- Published on
A 24 Day Exile: My New Portfolio Website
- Authors
- Name
- Deepak Battula
Author: Deepak Battula
24 Days of Deployment: My new portfolio website
It started with what I thought was a simple plan. On July 25th, I was working on my first-ever portfolio website, planning a small UI tweak. My goal was to remove the "Tags" tab from the header and move it into a dedicated column on the left of the blog page.
My local server was running well. The code worked well on my machine. But when I pushed it to Vercel for deployment, I hit a wall. A stubborn bug appeared-a pickle throwing spanners in my work.
I spent nearly a week trying to fix it. After 13 failed deployments, I realized the problem wasn't a single line of code; the foundation of that first project was unstable. I felt bad to think about abandoning my first website, but I didn't hesitate.
My Vercel deployment log :

I had a saying I told to use while I was young to move on from things close to my heart:
"A rocket doesn't carry its launching pad, no matter how helpful it was."
The launching pad is critical for the start, but the rocket's journey is always ahead. My first website was my launching pad. It taught me invaluable lessons, but it was time to let it go to move forward.
So, I made the call. I took a break from the portfolio, focused on my Google internship, and came back. After the breakI showed up with a new plan: a fresh start. All the lessons learned from the "failed" project made building the new one faster and smarter.
After a 24-day exile, I'm back. My internship is complete, I have a notebook full of new project ideas, and my new portfolio is finally live.

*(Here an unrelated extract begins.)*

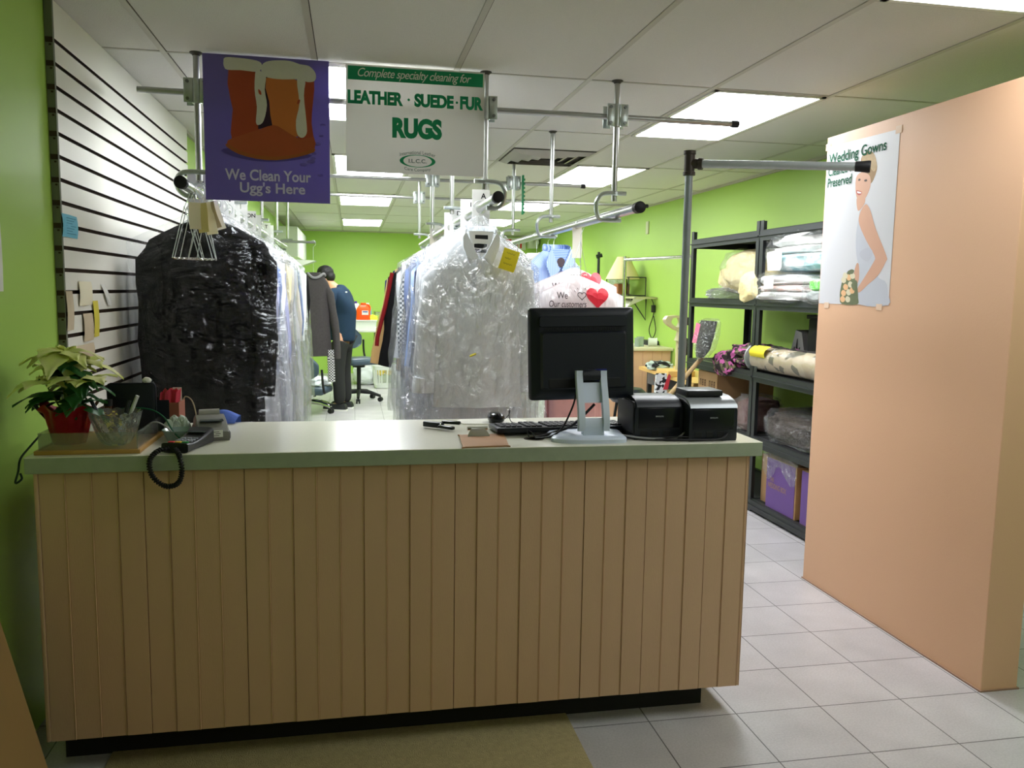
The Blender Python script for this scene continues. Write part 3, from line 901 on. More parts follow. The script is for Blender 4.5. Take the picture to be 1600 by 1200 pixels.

The old site is still available on my GitHub—a testament to the journey and a reminder that every rocket needs a launching pad.
Things I leant on the way
- Systematic Debugging: I learned to read Vercel build logs, and solve complex conflicts across Git, TypeScript, and ESLint.
- The Value of a Strong Foundation: I understood the importance of starting clean versus endlessly patching of an unstable project.
- Professional Git Workflow: I mastered commits, resolving merge conflicts, and maintaining a clean project history.
- Never forget self-taught proverbs.